Announcing BigAir

By | Category: Travel rumblings

Nasa's super guppy

Can you believe the story in today’s Daily Mail about the Indian no-frills airline GoAir? To save fuel costs they are planning on only hiring females because they weigh less than men. Less weight means less fuel burned which means a saving to the airline. According to the newspaper, that means a saving of £330,000 per year.

I looked on the airline’s website to see if there was more information but I could find nothing. The story’s origin seems to lie with a story in the Times of India last week but again, there is nothing to add.

Now this announcement is wrong on two grounds; its sexist, fatist and hasn’t been thought through. OK that’s three.

So I propose a new airline called BigAir. Only people who are over 20 stone will be able to work in the planes. But I will be even-handed; men, women and robots can apply! See it’s technically advanced too, this idea of mine. But here’s the key and that is that anyone can fly on the airline. This is going to be a huge (sorry for the pun) success with the flying public and I forecast enormous (sorry, there’s another) profits in a short space of time. Why am I so confident?

Think about it for a moment.
With all these large crew members the plane aisles will have to be wider so they get through without getting stuck. That means those of us of a more normal size will have a chance of walking up and down with jostling any other passenger or hitting elbows. Because a row of seats is sometimes reserved for cabin crew they will need bigger seats in order to comfortably sit. So, all seats will have to be larger because you can’t discriminate between crew and passengers. Indeed there’s probably even a law against that somewhere. Wider seats mean fewer seats can be installed in each row which means fewer passengers can be carried. That means more room for passengers, faster boarding and faster disembarking. Which means fewer people to log-jam customs and immigration queues.

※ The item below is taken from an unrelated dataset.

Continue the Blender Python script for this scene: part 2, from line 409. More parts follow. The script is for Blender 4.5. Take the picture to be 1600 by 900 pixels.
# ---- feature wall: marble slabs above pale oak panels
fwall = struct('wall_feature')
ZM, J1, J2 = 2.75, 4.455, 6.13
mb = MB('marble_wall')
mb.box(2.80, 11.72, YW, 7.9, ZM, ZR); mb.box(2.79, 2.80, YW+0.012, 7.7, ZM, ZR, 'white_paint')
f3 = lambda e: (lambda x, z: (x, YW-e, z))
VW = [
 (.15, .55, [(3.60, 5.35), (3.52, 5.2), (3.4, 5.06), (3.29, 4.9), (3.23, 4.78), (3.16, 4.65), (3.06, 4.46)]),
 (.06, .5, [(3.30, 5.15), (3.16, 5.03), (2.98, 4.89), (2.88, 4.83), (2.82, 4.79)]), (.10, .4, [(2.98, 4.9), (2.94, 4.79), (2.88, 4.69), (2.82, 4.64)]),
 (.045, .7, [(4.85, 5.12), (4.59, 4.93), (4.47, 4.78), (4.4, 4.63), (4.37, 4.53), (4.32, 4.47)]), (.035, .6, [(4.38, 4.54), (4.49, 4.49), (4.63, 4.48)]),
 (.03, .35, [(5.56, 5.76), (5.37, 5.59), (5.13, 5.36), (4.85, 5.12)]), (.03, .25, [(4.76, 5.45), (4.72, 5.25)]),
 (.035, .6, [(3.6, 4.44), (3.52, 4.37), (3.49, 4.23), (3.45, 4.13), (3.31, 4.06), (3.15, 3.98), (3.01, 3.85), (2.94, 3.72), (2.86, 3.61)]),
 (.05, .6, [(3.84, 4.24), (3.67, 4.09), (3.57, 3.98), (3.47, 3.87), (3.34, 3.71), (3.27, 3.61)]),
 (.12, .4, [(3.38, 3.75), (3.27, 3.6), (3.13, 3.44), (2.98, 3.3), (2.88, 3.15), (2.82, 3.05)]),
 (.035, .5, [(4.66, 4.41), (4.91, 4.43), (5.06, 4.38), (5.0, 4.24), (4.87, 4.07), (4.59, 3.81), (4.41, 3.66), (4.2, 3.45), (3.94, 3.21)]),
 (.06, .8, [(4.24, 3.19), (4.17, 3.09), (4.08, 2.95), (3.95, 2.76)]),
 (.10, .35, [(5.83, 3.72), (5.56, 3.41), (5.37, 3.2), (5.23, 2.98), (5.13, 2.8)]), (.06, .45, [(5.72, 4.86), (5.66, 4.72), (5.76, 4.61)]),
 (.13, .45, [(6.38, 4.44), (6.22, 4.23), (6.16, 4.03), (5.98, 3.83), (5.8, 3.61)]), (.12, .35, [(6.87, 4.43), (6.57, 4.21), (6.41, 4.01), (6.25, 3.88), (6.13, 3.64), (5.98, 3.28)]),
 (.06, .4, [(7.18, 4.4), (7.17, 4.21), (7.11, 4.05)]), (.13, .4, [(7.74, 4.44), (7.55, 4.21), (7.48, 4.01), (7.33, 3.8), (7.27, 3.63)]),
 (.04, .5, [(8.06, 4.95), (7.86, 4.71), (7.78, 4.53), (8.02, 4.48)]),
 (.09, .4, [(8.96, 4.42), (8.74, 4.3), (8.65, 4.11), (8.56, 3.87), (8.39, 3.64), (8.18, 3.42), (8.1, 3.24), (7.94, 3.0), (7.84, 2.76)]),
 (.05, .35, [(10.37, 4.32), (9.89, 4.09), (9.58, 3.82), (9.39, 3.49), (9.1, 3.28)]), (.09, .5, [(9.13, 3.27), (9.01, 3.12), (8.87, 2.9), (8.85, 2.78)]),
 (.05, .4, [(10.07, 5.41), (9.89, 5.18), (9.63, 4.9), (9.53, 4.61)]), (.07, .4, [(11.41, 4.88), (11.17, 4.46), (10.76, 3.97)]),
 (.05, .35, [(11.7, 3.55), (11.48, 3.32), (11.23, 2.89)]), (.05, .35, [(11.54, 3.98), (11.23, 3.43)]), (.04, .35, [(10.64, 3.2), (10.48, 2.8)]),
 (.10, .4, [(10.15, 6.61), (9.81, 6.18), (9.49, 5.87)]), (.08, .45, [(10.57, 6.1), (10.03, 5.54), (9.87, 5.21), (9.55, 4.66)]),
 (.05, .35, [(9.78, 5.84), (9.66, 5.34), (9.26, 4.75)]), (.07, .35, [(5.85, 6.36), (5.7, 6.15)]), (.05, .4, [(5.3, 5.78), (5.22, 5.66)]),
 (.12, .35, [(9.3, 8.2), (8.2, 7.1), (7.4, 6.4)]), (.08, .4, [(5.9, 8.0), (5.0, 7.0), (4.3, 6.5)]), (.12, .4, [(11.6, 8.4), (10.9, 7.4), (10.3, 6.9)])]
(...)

Toilet cubicles will have to be larger as the crew use passenger toilets not having ones of their own. You couldn’t have the crew getting stuck so all toilets will be 50% larger so you will have room to swing a cat always supposing you brought a cat on board.

Being larger means they will need bigger food portions to maintain their alertness. A peckish cabin crew member could lead to tiredness which means a lack of attention. That would be dangerous on a plane so, under health and safety rules, more frequent meals would be available especially on long-haul flights where little is served between an hour after take-off and an hour before landing.

Finally heavier crew often means a taller crew so ceiling levels will be raised so there is less likelihood of banging my bald head on racks, saving the crew unnecessary time in getting out first aid boxes to minister to bleeding and bruised bonces.
There doesn’t even need to be a new plane designed. There is one; nicknamed the super guppy which NASA used to move large cargoes. Seems ideal then.

So, at a stroke, I have created an airline that allows ordinary obese people, which most of use seem to be if you believe the media, to get a job; increased the comfort of passengers; speeded up airport queues, re-designed planes and helped NASA out by using their old plane. That’s not a bad hours’ work. I’m just working on one tiny problem. The cost of the tickets so I can make my millions!
My next task; world peace by teatime. Should be a doddle!